The results underline a potential area of interest for retail investors keen on steady returns, as sharemarket turmoil and the rising cost of electricity and other once-cheap services erode confidence. Many consumers are holding onto their cash - or going into debt to buy household necessities if cash is tight.
"This is the perfect economic environment for them," says Morningstar analyst James Levien.
"People are looking to cut back and renting furniture is an attractive option."
Thorn Group makes its money by making small unsecured loans of a few thousand dollars, as well as hiring out whitegoods and household appliances which the user can then own after a set payment period.
In March, the company bought loan recovery business National Credit Management Limited (NCML) for $32.5 million. NCML will contribute to a "substantial increase in earnings," Thorn said in its earnings presentation.
Despite an overall trend to pay off debt, many consumers living on the margins are struggling with the higher prices of utilities. Some 42 per cent of Thorn's customers are on unemployment insurance. The government pays the expense of furniture rentals directly to Thorn and then sends the remainder to insurance recipients.
The company says that consumer impulse or efforts to rehabilitate their credit history underpin the company when times are good.
"We're a port of call for our customers on their way to credit repair," says Thorn chief financial officer Peter Eaton.
"Our performance has been strong in both good and negative economic times.
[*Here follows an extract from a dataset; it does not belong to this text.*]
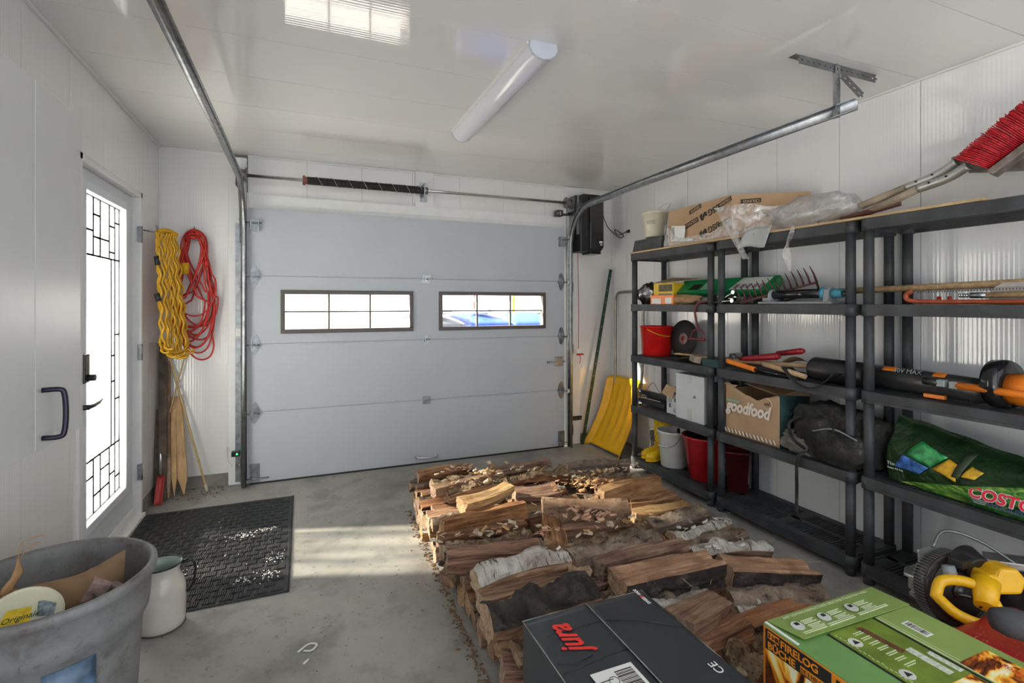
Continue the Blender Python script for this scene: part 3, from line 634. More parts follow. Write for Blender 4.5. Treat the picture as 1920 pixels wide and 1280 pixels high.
o = ob('paint_splash', G().tube(smooth_path([(-.02, 2.18, .002), (.02, 2.215, .002), (.05, 2.20, .002), (.03, 2.17, .002), (.0, 2.18, .002)], 5), .005, n=6, flat=.4).tube([(.0, 2.10, .002), (.02, 2.12, .002)], .004, n=6), PAPER); tag(o, 'small white curled scrap on the bare floor right of the pitcher', 'scrap')

# yellow rope, red cord, hooks
def wire_hook(pts, lab):
    o = ob('wall_hook', G().tube(smooth_path(pts, 5), .0045, n=8), DG); tag(o, lab, 'hook'); return o
wire_hook([(XL + .0005, 4.03, 1.87), (XL + .03, 4.03, 1.865), (XL + .06, 4.03, 1.86), (XL + .075, 4.03, 1.885), (XL + .07, 4.03, 1.905)], 'grey metal hook on the left wall holding the yellow rope')
wire_hook([(-.93, YB - .001, 1.90), (-.93, 4.37, 1.87), (-.915, 4.28, 1.855), (-.895, 4.26, 1.885), (-.89, 4.25, 1.91)], 'empty bent grey hook in the corner right of the yellow rope')
wire_hook([(-.745, YB - .001, 1.90), (-.745, 4.38, 1.90), (-.745, 4.36, 1.92), (-.745, 4.355, 1.95)], 'grey metal hook on the back wall holding the red cord')
YR = M('yellow_extension_cord', (.62, .33, .008), .45, var=.12, vs_=20)
t = thing('yellow_cord_coil', (-.86, 4.15, 1.0), 'wavy yellow extension cord coil hanging beside the entry door', 'cord')
NS = 22
for k in range(NS):
    f = k / (NS - 1); ph = R_.uniform(0, 6.28); pts = []
    x0 = -.905 + .085 * f; y0 = 4.04 + .13 * f
    x1 = -.885 + .13 * f + R_.uniform(-.02, .02); y1 = 4.03 + .24 * f * 1.0; zb = 1.10 - .06 * math.sin(f * 3.1) + R_.uniform(-.03, .03)
    lay = (k % 3) * .012
    for i in range(46):
        s_ = i / 45; wv = .008 * math.sin(s_ * (36 + ph) + ph)
        pts.append((x0 + (x1 - x0) * s_ + wv - lay * .3, y0 + (y1 - y0) * s_ - lay + .004 * math.cos(s_ * 33 + ph), 1.865 + (zb - 1.865) * s_))
    if k % 2 == 0:   # curl up at the bottom
        for i in range(1, 7): a = i / 6 * 2.4; pts.append((x1 + .03 * (1 - math.cos(a)), y1 - lay - .02, zb - .03 * math.sin(a)))
    ob('strand', G().tube(pts, .0072, n=7), YR, t)
pts = [(-.905 + .085 * f, 4.035 + .13 * f, 1.865 + .018 * math.sin(f * math.pi)) for f in [i / 8 for i in range(9)]]
ob('top_wrap', G().tube(pts, .014, n=8), YR, t)
ob('bottom_wrap', G().tube(smooth_path([(-.90, 4.04, 1.13), (-.86, 4.06, 1.07), (-.81, 4.12, 1.045), (-.77, 4.20, 1.07), (-.765, 4.23, 1.14)], 6), .0072, n=7).tube(smooth_path([(-.88, 4.05, 1.11), (-.85, 4.08, 1.06), (-.80, 4.15, 1.03), (-.765, 4.22, 1.06)], 6), .0072, n=7), YR, t)
ob('plug', G().cyl((-.908, 4.03, 1.70), (-.900, 4.03, 1.64), .016, n=12).cyl((-.905, 4.02, 1.45), (-.89, 4.02, 1.40), .017, n=12), BLACKP, t, label='black plug ends of the yellow cord')
RC = M('red_extension_cord', (.52, .018, .010), .4, var=.08)
t = thing('red_cord_coil', (-.73, 4.37, 1.0), 'red extension cord coil looped on a hook on the back wall', 'cord')
for k in range(13):
    f = (k - 6) / 6; pts = []; wd = R_.uniform(.075, .155); zb = R_.uniform(1.02, 1.30); tw = R_.uniform(-.05, .05); dy = -.008 - k * .0052
    cross = k % 4 == 0
    for i in range(48):
        a = 2 * math.pi * i / 48; hgt = (1 + math.cos(a)) / 2
        wx = wd * math.sin(a) * (1.0 - .55 * hgt) * (1.15 if hgt < .5 else 1)
        if cross: wx = wd * .9 * math.sin(a) * math.cos(a / 1) * -1.2 if hgt > .35 else wx
        pts.append((-.745 + tw * (1 - hgt) + wx + .004 * math.sin(a * 5 + k), YB - .022 + dy + .010 * math.sin(a * 3 + k), zb + (1.925 - zb) * hgt + .006 * math.sin(a * 4 + k * 2)))
    ob('loop', G().tube(pts, .0062, n=7, closed=True), RC, t)
ob('loop', G().tube(smooth_path([(-.86, 4.36, 1.20), (-.80, 4.345, 1.06), (-.72, 4.34, .975), (-.65, 4.345, .985), (-.62, 4.35, 1.06), (-.63, 4.355, 1.15)], 7), .0062, n=7), RC, t)
ob('tie', G().tube(smooth_path([(-.79, 4.33, 1.84), (-.775, 4.31, 1.87), (-.74, 4.305, 1.865), (-.715, 4.33, 1.88), (-.75, 4.34, 1.90), (-.79, 4.33, 1.88)], 5), .011, n=7), RC, t)
ob('socket_end', G().cyl((-.80, 4.325, 1.68), (-.795, 4.325, 1.60), .026, .022, n=14), YELLOW, t, label='yellow socket end of the red cord')
ob('plug_end', G().cyl((-.665, 4.325, 1.71), (-.66, 4.325, 1.66), .015, .019, n=12), RC, t)

# corner sticks
def stick(name, p0, p1, w, th, mat, lab, cat='board', up=(0, 1, 0), point=False):
    p0, p1 = Vector(p0), Vector(p1); g = G()
    if point:
        d = (p1 - p0).normalized(); q = p0 + d * .14; g.bar(q, p1, w, th, up=up)
        x = d; y = Vector(up).cross(x).normalized(); z = x.cross(y)
        g.add([p0] + [q + y * a * w / 2 + z * b_ * th / 2 for a, b_ in ((-1, -1), (1, -1), (1, 1), (-1, 1))], [(0, 2, 1), (0, 3, 2), (0, 4, 3), (0, 1, 4)])
    else: g.bar(p0, p1, w, th, up=up)
    o = ob(name, g, mat, bevel=.002); tag(o, lab, cat); return o
stick('board', (-.915, 4.22, .002), (-.945, 4.385, 1.10), .05, .022, WOODD, 'tall dark weathered board leaning in the left back corner', up=(0, 1, .0))
stick('board', (-.885, 4.27, .002), (-.92, 4.392, .96), .032, .02, M('brown_board', (.20, .12, .075), .7, var=.4, vs_=12), 'reddish brown strip leaning right of the tall dark board')
stick('wooden_stake', (-.79, 4.25, .002), (-.865, 4.392, .70), .062, .022, WOODL, 'widest pale pointed wooden stake in the left back corner', 'stake', point=True)
stick('wooden_stake', (-.845, 4.225, .002), (-.878, 4.375, .62), .032, .02, WOODL, 'slim pale pointed stake left of the widest stake', 'stake', point=True)
stick('wooden_stake', (-.875, 4.20, .002), (-.905, 4.36, .42), .03, .02, M('grey_stake', (.33, .24, .16), .7, var=.4, vs_=14), 'short greyish pointed stake between dark board and pale stakes', 'stake', point=True)
stick('board', (-.952, 4.24, .002), (-.962, 4.34, .62), .04, .02, WOODD, 'short black board squeezed against the left wall in the corner')
def cane(p0, p1, r, mat, lab):
    p0, p1 = Vector(p0), Vector(p1); L = (p1 - p0); pts = []; rs = []
    for i in range(41):
        pts.append(p0 + L * i / 40); rs.append(r * (1.22 if i % 8 == 0 else 1))
    o = ob('bamboo_cane', G().tube(pts, rs, n=8), mat); tag(o, lab, 'cane'); return o
o = cane((-.655, 4.30, .004), (-.935, 4.39, 1.10), .0075, BAMB, 'long bamboo cane with whitened foot standing far out from the corner')
ob('white_tip', G().cyl((-.655, 4.30, .004), (-.668, 4.304, .055), .0095), M('dried_plaster', (.55, .50, .42), .8), o)
cane((-.895, 4.33, .60), (-.785, 4.392, 1.10), .0055, BAMB, 'short thin cane crossing behind the long bamboo cane')
t = thing('hand_scoop', (-.965, 4.30, 0), 'small red plastic shovel on the floor behind the dark boards', 'shovel')
ob('blade', G().grid(lambda u, v_: (-.945 + u * .045, 4.12 + .02 * math.sin(u * 3.14) + v_ * .10, .004 + v_ * .17), 6, 6, thick=.003), M('faded_red_plastic', (.45, .05, .05), .4), t)
ob('shaft', G().cyl((-.925, 4.225, .17), (-.945, 4.30, .45), .009), STEEL, t)

# ================================================================ RIGHT BACK CORNER
t = thing('steel_fence_post', (2.54, 4.36, 0), 'dark green studded steel post leaning in the right back corner', 'post')
p0, p1 = Vector((2.535, 4.34, .003)), Vector((2.885, 4.375, 1.73)); d = (p1 - p0).normalized()
ob('flange', G().bar(p0, p1, .034, .005, up=(0, -1, 0)).bar(p0 + Vector((0, .013, 0)), p1 + Vector((0, .013, 0)), .005, .024, up=(0, -1, 0)), GREENP, t)
for k in range(26):
    c = p0 + d * (.12 + k * .062); ob('stud', G().obox(c + Vector((0, -.006, 0)), (.012, .008, .010)), GREENP, t) if k % 2 == 0 else ob('hole_mark', G().obox(c + Vector((0, -.0035, 0)), (.006, .002, .007)), PAPER, t)
# sleigh shovel
SY = M('yellow_scoop_plastic', (.86, .47, .008), .32, var=.05)
t = thing('snow_scoop', (2.70, 4.08, 0), 'yellow sleigh snow shovel with tubular handle leaning in the right back corner', 'snow shovel')
def scoop(u, v_):
    y = 3.775 + .60 * u; x = 2.615 + .265 * v_ ** 1.0 - .10 * math.sin(v_ * math.pi) * .0
    e = abs(2 * u - 1); lift = .07 * max(0, (e - .80) / .2) ** 1.4
    depth = .045 * math.sin(min(1, v_ * 1.05) * math.pi)
    rib = .006 * math.cos(u * 34) * (1 if .12 < v_ < .88 and e < .72 else 0)
    return (x + depth - lift * .9 + rib, y + .02 * v_ * (1 - 2 * u) * 2, .012 + .66 * v_ - lift * .25)
ob('scoop', G().grid(scoop, 60, 24, thick=.004), SY, t)
ob('wear_strip', G().bar((2.612, 3.79, .012), (2.612, 4.36, .012), .018, .006, up=(1, 0, 0)), DG, t)
HM = M('galvanised_tube_brown', (.28, .25, .22), .35, .9, var=.2)
ob('handle', G().tube(smooth_path([(2.80, 4.26, .30), (2.865, 4.27, .62), (2.882, 4.285, 1.0), (2.89, 4.295, 1.38), (2.888, 4.27, 1.47), (2.885, 4.20, 1.495), (2.885, 3.92, 1.495), (2.885, 3.86, 1.47), (2.885, 3.845, 1.38), (2.882, 3.845, 1.0), (2.865, 3.85, .62), (2.80, 3.86, .30)], 6), .0125, n=10), HM, t)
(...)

It doesn't dip like retailers do in challenging conditions."
Thorn, which listed its shares in December 2006, said rental customer numbers rose 4 per cent during the half, while its loan book for its Cashfirst lending business grew by a quarter to $15 million. Average furniture and appliance rental contracts now run 27 months, up from 23 months four years ago.
Longer contract terms mean more earnings stability and less customer churn. Thorn's debt is about 8 per cent of the company's overall equity. Retail investors, which make up about a quarter of the company's share register, should take note, Hughes says.